Tuesday, August 24, 2021

BANG BANG - Dead Doves

A repost from September 2014:

Yesterday, dove hunting season opened in Tehama County.  Throughout the day, we heard the blasts of shotguns coming from the surrounding fields, dry creek beds, and orchards.

I don’t know how much edible meat is left of these small birds after being killed by a blast of shotgun pellets.  Pretty lean pickings I would think. 

We have lots of mourning doves and California quail living on our five acre rural parcel.  I am not a hunter, so they are safe on our land. These doves feed at our bird feeders and eat weed seeds. 

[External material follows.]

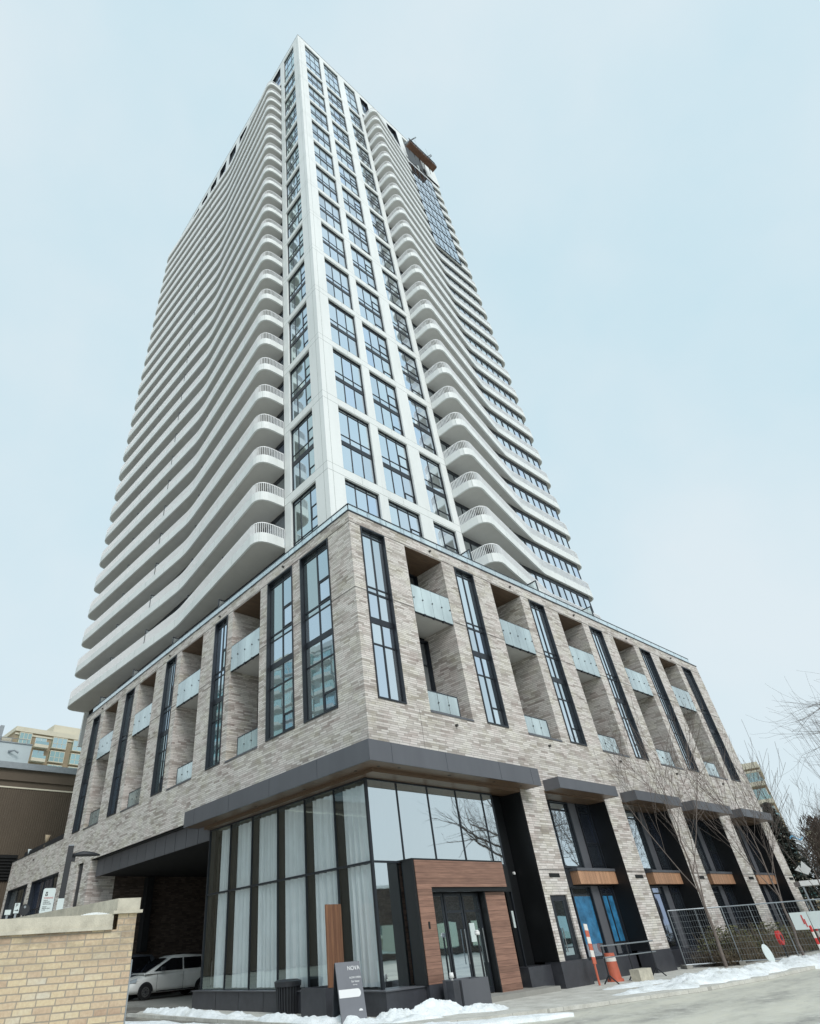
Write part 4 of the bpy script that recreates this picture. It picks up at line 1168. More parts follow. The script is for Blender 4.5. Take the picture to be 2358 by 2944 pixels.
# ================================================================== vegetation
def grow(mb, p, d, L, r, depth, rr, spread, up, segs=4, kids=3, thin=.55, minr=.004, wig=.08):
    pts = [(Vector(p), r)]; q = Vector(p); dd = Vector(d).normalized()
    for i in range(segs):
        dd = (dd + Vector((rr.uniform(-wig,wig),rr.uniform(-wig,wig),rr.uniform(-wig,wig)+up*.06))).normalized()
        q2 = q + dd*L/segs; r2 = max(minr, r*(1-(i+1)/segs*(1-thin)))
        mb.tube(q, q2, pts[-1][1], r2, n=5 if r>.02 else 3, caps=False)
        q = q2; pts.append((q.copy(), r2))
        if depth > 0 and i >= (1 if depth>1 else 0):
            for k in range(kids if i < segs-1 else kids):
                if rr.random() < .82:
                    a = rr.uniform(0,2*pi); s = Vector((cos(a),sin(a),0))
                    s = (s - dd*s.dot(dd)).normalized()
                    nd = (dd*cos(R(spread))+s*sin(R(spread*rr.uniform(.7,1.2)))+Vector((0,0,up*.25))).normalized()
                    grow(mb, q, nd, L*rr.uniform(.45,.72), r2*rr.uniform(.5,.68), depth-1, rr, spread, up, segs, max(1,kids-1) if depth<3 else kids, thin, minr, wig)
def tree(name, loc, H, r, seed, label, cat='tree', lean=(0,0), spread=28, up=1.0, fork=.28, depth=3, kids=2, mat='bark', group=None, limbs=6, ml=.55, minr=.004):
    rr = random.Random(seed); T = empty(name, loc); tag(T, label, cat, group)
    t = MB('W'); p = Vector((0,0,-.05)); top = Vector((lean[0],lean[1],H*.62)); prev = p; n = 9; nodes=[]
    for i in range(1,n+1):
        f = i/n; q = p.lerp(top,f)+Vector((rr.uniform(-.05,.05),rr.uniform(-.05,.05),0))
        t.tube(prev,q,r*(1-.78*(i-1)/n),r*(1-.78*f),n=8,caps=False); prev=q; nodes.append((q.copy(),r*(1-.78*f)))
    t.build('trunk', M[mat], T, True)
    c = MB('W')
    for i in range(limbs):
        f = fork+(1-fork)*i/(limbs-1); q,rad = nodes[min(n-1,int(f*n))]
        a = i*2.4+rr.uniform(-.4,.4); sp = R(spread*rr.uniform(.85,1.25))
        d = Vector((cos(a)*sin(sp),sin(a)*sin(sp),cos(sp)))
        grow(c, q, d, H*ml*(1-.35*f)*rr.uniform(.85,1.1), rad*.46, depth-1, rr, spread, up, 5, kids, .55, minr)
    grow(c, nodes[-1][0], Vector((0,0,1)), H*.38, nodes[-1][1], depth-1, rr, spread, up, 5, kids)
    c.build('crown', M[mat], T)
    return T
tree('street_tree', (16.85,-1.63,0), 9.3, .078, 11, 'thin bare street tree rising in front of the second and third brick piers', lean=(.3,.0), spread=30, up=.7, fork=.26, depth=3, kids=2, limbs=7, ml=.52, minr=.0075)
tree('street_tree', (22.6,-2.65,0), 8.2, .072, 23, 'thin bare street tree in front of the last bays near the building end', lean=(.1,0), spread=28, up=.8, fork=.24, depth=3, kids=2, limbs=7, ml=.5, minr=.007)
tree('street_tree', (27.6,-3.1,0), 7.0, .06, 29, 'small bare sapling past the far end of the mesh fence', lean=(.2,0), spread=26, up=.8, fork=.25, depth=4, kids=1, limbs=6, ml=.5)
# large tree whose branches come in from the right
rr = random.Random(15); bx, by, _ = azp(3.2, 40)
LT = empty('large_tree', (bx,by,0)); tag(LT, 'large spreading bare tree reaching in from the right edge', 'tree')
t = MB('W'); prev = Vector((0,0,-.05))
for i in range(1,9):
    q = Vector((rr.uniform(-.1,.1), .12*i*.6, i*1.35)); t.tube(prev,q,.30*(1-.09*(i-1)),.30*(1-.09*i),n=9,caps=False); prev = q
t.build('trunk', M['bark_dark'], LT, True)
c = MB('W')
for (z,Lb_,dx,dz,r_) in ((5.6,3.9,-.1,.16,.08),(6.6,4.3,.15,.16,.09),(7.6,4.6,-.25,.26,.09),(8.6,5.0,.1,.30,.09),(9.8,4.6,-.15,.34,.08)):
    grow(c, (0,.08*z/1.35*.6+.1,z), (dx-.12,.95,dz), Lb_*.92, r_*.55, 2, rr, 36, .12, 7, 2, .4, .004, .17)
for k_ in range(8):
    a_ = rr.uniform(pi,2*pi); grow(c, (0,0,5.5+k_*.6), (cos(a_),sin(a_),.4), 4.5, .09, 2, rr, 38, .15, 5, 2, .5, .005, .14)
c.build('crown', M['bark_dark'], LT)
tree('roadside_tree', (24.2,-7.9,0), 6.8, .05, 41, 'slender whippy bare tree at the right edge below the large branches', spread=15, up=1.2, fork=.12, depth=3, kids=2, limbs=9, ml=.75)
# trees across the street, seen mirrored in the ground-floor glass
tree('roadside_tree', (37,-22,0), 12, .12, 51, 'bare tree across the street mirrored in the lobby glass', spread=26, up=.9, fork=.25, depth=3, kids=2, limbs=8, ml=.55, mat='bark_dark')
tree('large_tree', (44,-16.5,0), 13, .24, 57, 'twisted bare tree across the street mirrored in the bay windows', spread=50, up=.2, fork=.3, depth=4, kids=2, limbs=8, ml=.45, mat='bark_dark')
# distant bare thicket and conifers beyond the building
for i,(x,y,H,sd) in enumerate(((46,-1.0,7.0,61),(50,-3.2,7.6,62),(55,-.2,8.4,63),(47,-4.6,6.0,64),(60,-5.0,8.0,65))):
    tree('thicket_tree', (x,y,0), H, .09, sd, 'brown twiggy tree in the thicket beyond the building end', group='brown twiggy trees beyond the building end', spread=38, up=.5, fork=.1, depth=4, kids=2, limbs=8, ml=.5, mat='bark_dark')
rr = random.Random(77); tk = MB('W')
for i in range(34000):
    x = rr.uniform(49,56); y = rr.uniform(-12,3.5); top_ = 6.9+1.1*sin(y*1.3)+.6*sin(y*3.1+1); z = top_*rr.random()**.8; a = rr.uniform(0,2*pi); t_ = rr.uniform(.15,.6); w = rr.uniform(.012,.05)
    tk.poly([(x,y-w,z),(x,y+w,z),(x+t_*cos(a)*.4,y+t_*sin(a)+w*.4,z+t_*.9),(x+t_*cos(a)*.4,y+t_*sin(a)-w*.4,z+t_*.9)])
tag(tk.build('twig_thicket', M['bark_dark']), 'dense brown mass of bare twigs filling the right edge beyond the fence', 'thicket', kind='stuff')
def conifer(loc, H, rad, seed, label):
    rr = random.Random(seed); T = empty('conifer_tree', loc); tag(T,label,'conifer')
    t = MB('W'); t.tube((0,0,0),(0,0,H),.16,.02,n=8); t.build('trunk', M['bark_dark'], T)
    c = MB('W'); n = int(H*520)
    for i in range(n):
        z = H*(.12+.88*rr.random()**.85); rmax = rad*(1-z/H)**.75*rr.uniform(.55,1.12)+.08; a = rr.uniform(0,2*pi)
        d = rmax*rr.uniform(.25,1); x,y = d*cos(a),d*sin(a); zz = z-d*.28
        L = rr.uniform(.18,.42); w = rr.uniform(.05,.13)
        tx,ty = cos(a),sin(a); c.poly([(x-ty*w,y+tx*w,zz),(x+tx*L,y+ty*L,zz-.12+rr.uniform(-.08,.08)),(x+ty*w,y-tx*w,zz+rr.uniform(-.06,.06))])
    c.build('crown', M['needle'], T)
conifer((43.5,2.3,0), 8.6, 2.1, 3, 'dark conifer directly behind the far corner of the brick podium')
conifer((46.8,-.6,0), 6.6, 2.0, 4, 'lower dark conifer right of the podium corner')
# dry hedge
rr = random.Random(99); hgd = MB('W')
for i in range(16000):
    x = rr.uniform(17.4,38); y = rr.uniform(-1.7,-.1) if x<33 else rr.uniform(-4.5,-.5); z = 0
    hh = rr.uniform(.35,1.35)*(.8+.3*sin(x*1.7)+.15*sin(x*4.1)); a = rr.uniform(0,2*pi); t_ = rr.uniform(.1,.5)
    p = Vector((x,y,rr.uniform(0,hh*.5))); q = p+Vector((cos(a)*t_,sin(a)*t_,hh*.5)); w = rr.uniform(.006,.018)
    hgd.poly([(p.x-w,p.y,p.z),(p.x+w,p.y,p.z),(q.x+w*.5,q.y,q.z),(q.x-w*.5,q.y,q.z)])
    if i%2 == 0:
        l = rr.uniform(.03,.08); hgd.poly([(q.x-l,q.y,q.z),(q.x,q.y-l,q.z+l*.5),(q.x+l,q.y,q.z+l*.2),(q.x,q.y+l,q.z-l*.3)])
h1 = hgd.build('dry_hedge', M['dry']); tag(h1,'tangle of dry brown shrubs behind the mesh fence','shrubs',kind='stuff')
rr = random.Random(98); hg2 = MB('W')
for i in range(13000):
    x = rr.uniform(17.6,34); y = rr.uniform(-1.6,-.15); z = rr.uniform(.1,1.15)*(.85+.3*sin(x*1.3+1)); a = rr.uniform(0,2*pi); l = rr.uniform(.03,.07)
    if sin(x*2.1)+sin(x*.9+2)+rr.uniform(-1,1) < 0: continue
    hg2.poly([(x,y,z),(x+l*cos(a),y+l*sin(a),z+l*.6),(x+2*l*cos(a+.4),y+2*l*sin(a+.4),z+l*.1),(x+l*cos(a+.9),y+l*sin(a+.9),z-l*.4)])
h2 = hg2.build('olive_foliage', M['dryleaf']); tag(h2,'patchy olive leaves in the dry shrubs behind the fence','foliage',kind='stuff')
x,y,_ = azp(15.7,48); bp = MB('W')
for i in range(9):
    a=i*.7; bp.poly([(.12*i-.5,0,.2*sin(a)),(.12*i-.38,.1,.2*sin(a+.7)+.05),(.12*i-.36,.1,.2*sin(a+.7)-.12),(.12*i-.5,0,.2*sin(a)-.1)])
o = bp.build('plastic_scrap', M['blueplastic']); o.scale=(.6,.6,.6); o.location=(x,y,5.2); o.rotation_euler=(0,0,R(-70)); tag(o,'pale blue plastic scrap caught in the twigs','plastic scrap')
# white awning and tilted sheet beyond the fence
x,y,_ = azp(16.7,47); A = empty('white_awning',(x,y,0),R(-62)); tag(A,'long white awning edge beyond the far brick pier','awning')
s = MB('W'); s.box(0,0,2.78,4.2,1.6,3.02); s.build('canopy',M['paint_white'],A)
for q in (.1,4.1):
    s = MB('W'); s.box(q-.04,.05,0,q+.04,.13,2.78); s.build('post',M['galv'],A)
x,y,_ = azp(16.25,46); s = MB('W')
s.v=[(-.5,0,.1),(.0,0,.45),(.02,0,.2),(.3,0,.75),(.75,0,.05),(.35,0,-.35),(-.5,.05,.1),(.0,.05,.45),(.02,.05,.2),(.3,.05,.75),(.75,.05,.05),(.35,.05,-.35)]
s.f=[[0,1,2,3,4,5][::-1],[6,7,8,9,10,11]]+[[i,(i+1)%6,6+(i+1)%6,6+i] for i in range(6)]
o = s.build('white_sheet',M['paint_white']); o.scale=(.62,1,.62); o.location=(x,y,3.45); o.rotation_euler=(0,0,R(16-90)); tag(o,'crumpled white sheet above the awning','white sheet')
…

Red Bluff has lots of hunters.  We have large numbers of "beer, guns, and church on Sunday" folks in our area.  Guns are sacred phallic fetishes hereabouts. You know, fashionable rural values:  killing creatures is fun. 

I much prefer listening to the cooing of living mourning doves over the blasting of shotguns.  


“Mourning doves are the traditional bird of peace and a beloved backyard songbird. But some people use mourning doves as live targets, sometimes calling them "cheap skeet." Hunters kill more doves each year—more than 20 million—than any other animal in the country.

Doves are not overpopulated, and hunting them doesn't feed anyone or help manage wildlife. Mourning doves—called the "farmer's friend" because they eat weed seeds—pose no threat to crops, homes or anything of value to people.

Many hunters don't bother to retrieve the dead or wounded birds.

American kestrels, sharp-shinned hawks, and other federally protected birds look like doves and can be shot by mistake.

Mourning doves nest during the fall hunting season, and hunting can orphan chicks, who starve in the nest without their parents' care.”